「おかーさん、ばーば!! 西がかーちゃんとケンカしよった」といいながら南が帰ってきた。
「おかーさんは買い物よ。東くんじゃないの?」
「西だよ、に、し」
「西くんが転向してきてから東西南北が揃ってややこしい」
と北君のおかーさんの言葉に時差を置いて納得する。
これに南の主語のない説明が加わるのだから、話を聞く方は大量の記憶装置と、人と時系列のソーティングが必要になる。
時々話に女の子が大量に入ってくる。
そうなると私の頭ではついていけない。
スーパーコンピュータの「京」に頼りたくなる。
先日はミユちゃん、マユちゃん、マオちゃん、ミオちゃん、リオちゃん、ユイちゃんなどが話の中に投入されるものだから、卒業アルバムを持ってきて確認しながら話を聞いたが、話が入ってこない。

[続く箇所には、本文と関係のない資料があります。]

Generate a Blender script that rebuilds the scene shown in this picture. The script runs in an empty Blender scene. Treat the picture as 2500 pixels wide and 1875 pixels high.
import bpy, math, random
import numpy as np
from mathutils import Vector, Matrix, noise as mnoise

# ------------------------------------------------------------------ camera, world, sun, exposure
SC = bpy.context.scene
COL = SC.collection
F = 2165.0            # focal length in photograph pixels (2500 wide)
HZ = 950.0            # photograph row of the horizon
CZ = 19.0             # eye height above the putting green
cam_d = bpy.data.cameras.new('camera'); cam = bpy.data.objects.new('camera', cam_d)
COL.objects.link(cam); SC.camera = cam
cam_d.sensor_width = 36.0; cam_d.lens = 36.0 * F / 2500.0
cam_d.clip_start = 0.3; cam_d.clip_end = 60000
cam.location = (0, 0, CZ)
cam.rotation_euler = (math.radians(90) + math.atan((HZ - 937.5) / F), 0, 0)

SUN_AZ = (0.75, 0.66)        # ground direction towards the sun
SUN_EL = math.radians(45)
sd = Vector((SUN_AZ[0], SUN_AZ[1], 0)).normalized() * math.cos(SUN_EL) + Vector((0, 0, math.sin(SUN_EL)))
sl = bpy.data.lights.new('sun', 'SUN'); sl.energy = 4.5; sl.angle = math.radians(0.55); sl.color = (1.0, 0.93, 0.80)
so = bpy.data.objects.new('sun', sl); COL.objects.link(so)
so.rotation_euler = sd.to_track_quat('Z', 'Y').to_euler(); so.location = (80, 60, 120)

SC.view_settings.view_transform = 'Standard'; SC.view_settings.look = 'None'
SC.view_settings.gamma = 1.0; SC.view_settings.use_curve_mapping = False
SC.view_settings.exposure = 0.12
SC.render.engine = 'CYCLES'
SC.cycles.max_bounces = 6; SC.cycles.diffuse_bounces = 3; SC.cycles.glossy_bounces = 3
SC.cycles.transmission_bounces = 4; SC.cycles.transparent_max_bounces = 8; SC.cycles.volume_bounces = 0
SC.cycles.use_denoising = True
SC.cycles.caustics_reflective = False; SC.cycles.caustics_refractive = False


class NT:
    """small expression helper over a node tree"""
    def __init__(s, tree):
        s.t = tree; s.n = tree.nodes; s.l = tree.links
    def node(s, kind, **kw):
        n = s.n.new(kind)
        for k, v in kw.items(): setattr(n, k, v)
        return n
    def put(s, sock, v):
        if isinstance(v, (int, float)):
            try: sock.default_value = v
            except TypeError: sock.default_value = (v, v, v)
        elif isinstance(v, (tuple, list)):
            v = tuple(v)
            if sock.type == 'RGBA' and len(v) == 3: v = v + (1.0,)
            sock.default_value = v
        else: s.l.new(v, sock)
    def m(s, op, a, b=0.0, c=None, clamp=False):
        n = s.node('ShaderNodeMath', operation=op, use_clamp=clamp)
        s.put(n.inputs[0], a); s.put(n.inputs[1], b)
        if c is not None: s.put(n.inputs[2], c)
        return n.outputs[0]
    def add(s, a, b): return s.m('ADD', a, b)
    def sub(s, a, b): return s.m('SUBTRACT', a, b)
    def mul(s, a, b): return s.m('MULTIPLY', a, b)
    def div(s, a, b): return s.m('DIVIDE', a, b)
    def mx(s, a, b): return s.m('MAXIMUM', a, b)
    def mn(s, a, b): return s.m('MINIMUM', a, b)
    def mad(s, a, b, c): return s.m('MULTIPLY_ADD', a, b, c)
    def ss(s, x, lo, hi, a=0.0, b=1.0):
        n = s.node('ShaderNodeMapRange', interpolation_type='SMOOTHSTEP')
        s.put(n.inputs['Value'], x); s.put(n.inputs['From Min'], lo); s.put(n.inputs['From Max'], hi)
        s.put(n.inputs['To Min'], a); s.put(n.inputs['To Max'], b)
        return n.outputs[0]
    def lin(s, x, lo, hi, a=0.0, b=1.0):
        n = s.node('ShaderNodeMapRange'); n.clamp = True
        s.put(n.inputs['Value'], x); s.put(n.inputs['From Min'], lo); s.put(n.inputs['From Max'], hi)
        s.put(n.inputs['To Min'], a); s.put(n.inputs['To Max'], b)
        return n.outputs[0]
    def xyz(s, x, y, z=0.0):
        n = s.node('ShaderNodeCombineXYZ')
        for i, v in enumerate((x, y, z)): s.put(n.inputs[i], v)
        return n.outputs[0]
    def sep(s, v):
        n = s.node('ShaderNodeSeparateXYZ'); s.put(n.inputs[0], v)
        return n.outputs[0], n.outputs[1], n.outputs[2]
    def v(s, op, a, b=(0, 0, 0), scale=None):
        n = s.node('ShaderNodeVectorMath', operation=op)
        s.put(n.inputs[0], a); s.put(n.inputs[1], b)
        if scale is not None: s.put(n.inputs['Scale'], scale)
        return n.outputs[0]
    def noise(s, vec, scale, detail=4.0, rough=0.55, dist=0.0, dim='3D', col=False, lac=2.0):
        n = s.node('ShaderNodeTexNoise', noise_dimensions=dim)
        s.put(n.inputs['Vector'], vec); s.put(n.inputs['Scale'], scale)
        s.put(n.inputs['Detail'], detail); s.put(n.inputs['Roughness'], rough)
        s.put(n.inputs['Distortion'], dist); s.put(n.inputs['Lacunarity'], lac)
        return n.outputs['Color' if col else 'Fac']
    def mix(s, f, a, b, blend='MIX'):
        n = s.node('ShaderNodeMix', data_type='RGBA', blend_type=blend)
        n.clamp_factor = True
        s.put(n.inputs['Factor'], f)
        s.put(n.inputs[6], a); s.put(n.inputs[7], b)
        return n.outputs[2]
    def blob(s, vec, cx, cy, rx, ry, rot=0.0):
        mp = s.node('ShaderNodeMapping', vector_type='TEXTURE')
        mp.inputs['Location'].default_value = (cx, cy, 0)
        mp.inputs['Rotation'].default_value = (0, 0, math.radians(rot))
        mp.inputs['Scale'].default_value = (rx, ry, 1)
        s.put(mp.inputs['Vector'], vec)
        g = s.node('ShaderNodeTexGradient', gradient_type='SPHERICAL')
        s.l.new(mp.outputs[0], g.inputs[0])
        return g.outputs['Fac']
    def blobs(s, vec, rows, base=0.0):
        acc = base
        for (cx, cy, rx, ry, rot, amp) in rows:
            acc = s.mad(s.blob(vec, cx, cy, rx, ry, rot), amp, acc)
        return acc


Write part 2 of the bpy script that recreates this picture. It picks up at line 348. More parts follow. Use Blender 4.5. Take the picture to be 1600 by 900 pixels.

歳のせいではないからねと、自分の理解力の乏しさに私は向き合わない。
話を戻して。
「ところで、あんたなんで関西弁なん?」と関西弁でたずねる。
「あー、西が関西弁だからうつったかな」と、南が靴を揃えながら言う。
「西君の説明をするときはフツーに戻れば」
「ちゃんと伝えようとすると、そうなるんだよね。いいじゃん話を聞いてよ」
「シャワー浴びてからね」そのまま部屋に入ろうとする汗だくの南を制する。
☆ ☆ ☆
西くんを誘いにいったら、理由はわからないけどおかーさんが
「あんたそんなことで世間様からどう思われるかわかっとるん?」
と怒っていた。
いつもお母さんとケンカしている西君は猛然と反発。
世間ってだれや?
様ってつくのは何なん?
えらいんか?
どこからどこまでが世間なん?
それってどこにおるん?
住所は?
携帯もっとるん?
SNSしよるんか?
かーちゃん大激怒の中、西くんは家を飛び出してきたようだ。
うちには無いパンクでハードなやり取りに、戸惑いを覚えつつ心配する私に
「西の所はいつもだよ」
と南は平和な顔で言い放つ。
おやつのパンを食べながら一通りの説明が終わると
「でさー、世間様って何?」と南の恐怖の質問タイム。
☆ ☆ ☆
世間って社会が作りだした妄想で、社会の暗黙の空気的な価値みたいなもの。
他人から見た目。
いい意味で配慮や気遣いにつながるけど、悪意味では負い目がでたり、甘えたり。
マスクをするとかしないとか。
いい学校に行っているとかそうでないとか。
いい齢して家にいるとか。
大企業に勤めているとか。
彼氏がお金持ちとか、かっこいいとか。
ばーばがお化粧しないと絶対に外に出ないとか。まあ、これは身だしなみといって女性としては大事なことなんだけどね。
だから、考え方次第ではどこまで大きくなるし、どこまでも小さくなる。
それが正しいかどうかも定かではない。
気にすればどこまでも気になるし、気にしなければ全然気にならない。
気にしすぎても困るし、気にしすぎないのも困る。
なくなって困るものかどうかもわからないのが世間体。
ほら、ユーミンの曲に「5cmの向こう岸」という曲があるじゃないあれよ。
つたなくとりとめもなくしゃべる。
説明がヘタできっとうまく伝わらないだろうなと思いながら。
それを聞いた南は
「ふーん、世間体って面倒だね。ばーばが嫌いなプリン体みたいだよね」
と無邪気に的を得る。
ビチっとなる私。
南くん、世間様の前でそんなことを言ってはいけませんよ。
ばーばにも世間体がありますから。